What you need to do - The data must be returned in full and exactly as given.

Provided data -
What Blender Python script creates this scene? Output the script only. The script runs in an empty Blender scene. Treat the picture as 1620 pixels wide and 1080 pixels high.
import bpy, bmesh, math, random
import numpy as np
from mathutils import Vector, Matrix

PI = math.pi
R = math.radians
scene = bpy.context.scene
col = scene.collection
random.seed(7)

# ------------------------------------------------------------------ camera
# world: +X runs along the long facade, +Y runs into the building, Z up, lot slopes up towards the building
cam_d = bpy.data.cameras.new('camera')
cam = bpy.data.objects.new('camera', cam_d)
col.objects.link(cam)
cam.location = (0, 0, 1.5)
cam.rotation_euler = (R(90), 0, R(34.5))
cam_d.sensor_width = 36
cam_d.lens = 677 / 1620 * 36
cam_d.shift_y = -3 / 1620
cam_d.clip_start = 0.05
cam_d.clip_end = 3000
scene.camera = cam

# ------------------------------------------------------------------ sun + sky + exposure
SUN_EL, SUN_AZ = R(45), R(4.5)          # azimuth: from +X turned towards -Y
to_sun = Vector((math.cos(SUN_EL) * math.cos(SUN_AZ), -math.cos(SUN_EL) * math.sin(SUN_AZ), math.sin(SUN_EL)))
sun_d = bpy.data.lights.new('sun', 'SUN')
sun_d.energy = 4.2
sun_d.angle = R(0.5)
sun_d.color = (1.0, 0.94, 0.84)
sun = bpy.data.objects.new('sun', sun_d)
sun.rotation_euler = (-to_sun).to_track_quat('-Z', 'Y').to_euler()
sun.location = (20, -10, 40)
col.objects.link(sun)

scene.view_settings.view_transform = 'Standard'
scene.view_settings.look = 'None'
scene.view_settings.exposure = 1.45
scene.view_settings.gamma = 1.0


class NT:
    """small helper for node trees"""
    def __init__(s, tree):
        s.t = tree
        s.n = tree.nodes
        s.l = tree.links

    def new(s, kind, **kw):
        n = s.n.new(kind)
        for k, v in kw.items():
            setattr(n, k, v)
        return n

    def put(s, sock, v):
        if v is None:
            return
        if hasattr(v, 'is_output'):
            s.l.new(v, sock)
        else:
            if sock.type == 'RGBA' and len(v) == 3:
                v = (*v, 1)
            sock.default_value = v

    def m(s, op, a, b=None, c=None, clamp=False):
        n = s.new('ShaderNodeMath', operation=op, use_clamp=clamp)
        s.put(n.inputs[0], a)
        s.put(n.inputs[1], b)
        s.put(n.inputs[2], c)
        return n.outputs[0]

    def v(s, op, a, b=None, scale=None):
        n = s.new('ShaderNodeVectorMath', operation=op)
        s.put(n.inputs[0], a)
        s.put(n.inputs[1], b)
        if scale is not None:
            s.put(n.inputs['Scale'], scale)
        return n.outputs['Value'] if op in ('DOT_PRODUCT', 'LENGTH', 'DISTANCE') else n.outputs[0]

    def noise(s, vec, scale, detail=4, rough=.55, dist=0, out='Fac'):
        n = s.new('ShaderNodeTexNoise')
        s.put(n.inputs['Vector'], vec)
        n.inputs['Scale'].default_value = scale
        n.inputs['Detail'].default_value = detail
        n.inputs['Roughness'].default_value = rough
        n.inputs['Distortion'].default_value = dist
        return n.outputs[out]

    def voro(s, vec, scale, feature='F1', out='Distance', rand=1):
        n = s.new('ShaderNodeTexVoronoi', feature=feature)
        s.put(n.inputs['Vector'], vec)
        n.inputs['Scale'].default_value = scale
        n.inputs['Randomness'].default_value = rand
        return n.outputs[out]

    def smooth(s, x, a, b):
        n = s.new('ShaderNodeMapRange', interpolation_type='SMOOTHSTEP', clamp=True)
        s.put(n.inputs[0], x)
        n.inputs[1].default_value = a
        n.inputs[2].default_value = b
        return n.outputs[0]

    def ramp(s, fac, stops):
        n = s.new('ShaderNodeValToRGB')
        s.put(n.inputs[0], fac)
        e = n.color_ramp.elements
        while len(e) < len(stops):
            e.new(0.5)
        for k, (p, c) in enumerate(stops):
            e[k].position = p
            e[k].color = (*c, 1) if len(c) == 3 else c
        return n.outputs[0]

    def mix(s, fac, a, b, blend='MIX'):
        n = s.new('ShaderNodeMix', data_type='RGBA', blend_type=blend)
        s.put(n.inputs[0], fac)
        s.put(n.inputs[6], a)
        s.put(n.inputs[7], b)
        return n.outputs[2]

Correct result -
What Blender Python script creates this scene? Output the script only. The script runs in an empty Blender scene. Treat the picture as 1620 pixels wide and 1080 pixels high.
import bpy, bmesh, math, random
import numpy as np
from mathutils import Vector, Matrix

PI = math.pi
R = math.radians
scene = bpy.context.scene
col = scene.collection
random.seed(7)

# ------------------------------------------------------------------ camera
# world: +X runs along the long facade, +Y runs into the building, Z up, lot slopes up towards the building
cam_d = bpy.data.cameras.new('camera')
cam = bpy.data.objects.new('camera', cam_d)
col.objects.link(cam)
cam.location = (0, 0, 1.5)
cam.rotation_euler = (R(90), 0, R(34.5))
cam_d.sensor_width = 36
cam_d.lens = 677 / 1620 * 36
cam_d.shift_y = -3 / 1620
cam_d.clip_start = 0.05
cam_d.clip_end = 3000
scene.camera = cam

# ------------------------------------------------------------------ sun + sky + exposure
SUN_EL, SUN_AZ = R(45), R(4.5)          # azimuth: from +X turned towards -Y
to_sun = Vector((math.cos(SUN_EL) * math.cos(SUN_AZ), -math.cos(SUN_EL) * math.sin(SUN_AZ), math.sin(SUN_EL)))
sun_d = bpy.data.lights.new('sun', 'SUN')
sun_d.energy = 4.2
sun_d.angle = R(0.5)
sun_d.color = (1.0, 0.94, 0.84)
sun = bpy.data.objects.new('sun', sun_d)
sun.rotation_euler = (-to_sun).to_track_quat('-Z', 'Y').to_euler()
sun.location = (20, -10, 40)
col.objects.link(sun)

scene.view_settings.view_transform = 'Standard'
scene.view_settings.look = 'None'
scene.view_settings.exposure = 1.45
scene.view_settings.gamma = 1.0


class NT:
    """small helper for node trees"""
    def __init__(s, tree):
        s.t = tree
        s.n = tree.nodes
        s.l = tree.links

    def new(s, kind, **kw):
        n = s.n.new(kind)
        for k, v in kw.items():
            setattr(n, k, v)
        return n

    def put(s, sock, v):
        if v is None:
            return
        if hasattr(v, 'is_output'):
            s.l.new(v, sock)
        else:
            if sock.type == 'RGBA' and len(v) == 3:
                v = (*v, 1)
            sock.default_value = v

    def m(s, op, a, b=None, c=None, clamp=False):
        n = s.new('ShaderNodeMath', operation=op, use_clamp=clamp)
        s.put(n.inputs[0], a)
        s.put(n.inputs[1], b)
        s.put(n.inputs[2], c)
        return n.outputs[0]

    def v(s, op, a, b=None, scale=None):
        n = s.new('ShaderNodeVectorMath', operation=op)
        s.put(n.inputs[0], a)
        s.put(n.inputs[1], b)
        if scale is not None:
            s.put(n.inputs['Scale'], scale)
        return n.outputs['Value'] if op in ('DOT_PRODUCT', 'LENGTH', 'DISTANCE') else n.outputs[0]

    def noise(s, vec, scale, detail=4, rough=.55, dist=0, out='Fac'):
        n = s.new('ShaderNodeTexNoise')
        s.put(n.inputs['Vector'], vec)
        n.inputs['Scale'].default_value = scale
        n.inputs['Detail'].default_value = detail
        n.inputs['Roughness'].default_value = rough
        n.inputs['Distortion'].default_value = dist
        return n.outputs[out]

    def voro(s, vec, scale, feature='F1', out='Distance', rand=1):
        n = s.new('ShaderNodeTexVoronoi', feature=feature)
        s.put(n.inputs['Vector'], vec)
        n.inputs['Scale'].default_value = scale
        n.inputs['Randomness'].default_value = rand
        return n.outputs[out]

    def smooth(s, x, a, b):
        n = s.new('ShaderNodeMapRange', interpolation_type='SMOOTHSTEP', clamp=True)
        s.put(n.inputs[0], x)
        n.inputs[1].default_value = a
        n.inputs[2].default_value = b
        return n.outputs[0]

    def ramp(s, fac, stops):
        n = s.new('ShaderNodeValToRGB')
        s.put(n.inputs[0], fac)
        e = n.color_ramp.elements
        while len(e) < len(stops):
            e.new(0.5)
        for k, (p, c) in enumerate(stops):
            e[k].position = p
            e[k].color = (*c, 1) if len(c) == 3 else c
        return n.outputs[0]

    def mix(s, fac, a, b, blend='MIX'):
        n = s.new('ShaderNodeMix', data_type='RGBA', blend_type=blend)
        s.put(n.inputs[0], fac)
        s.put(n.inputs[6], a)
        s.put(n.inputs[7], b)
        return n.outputs[2]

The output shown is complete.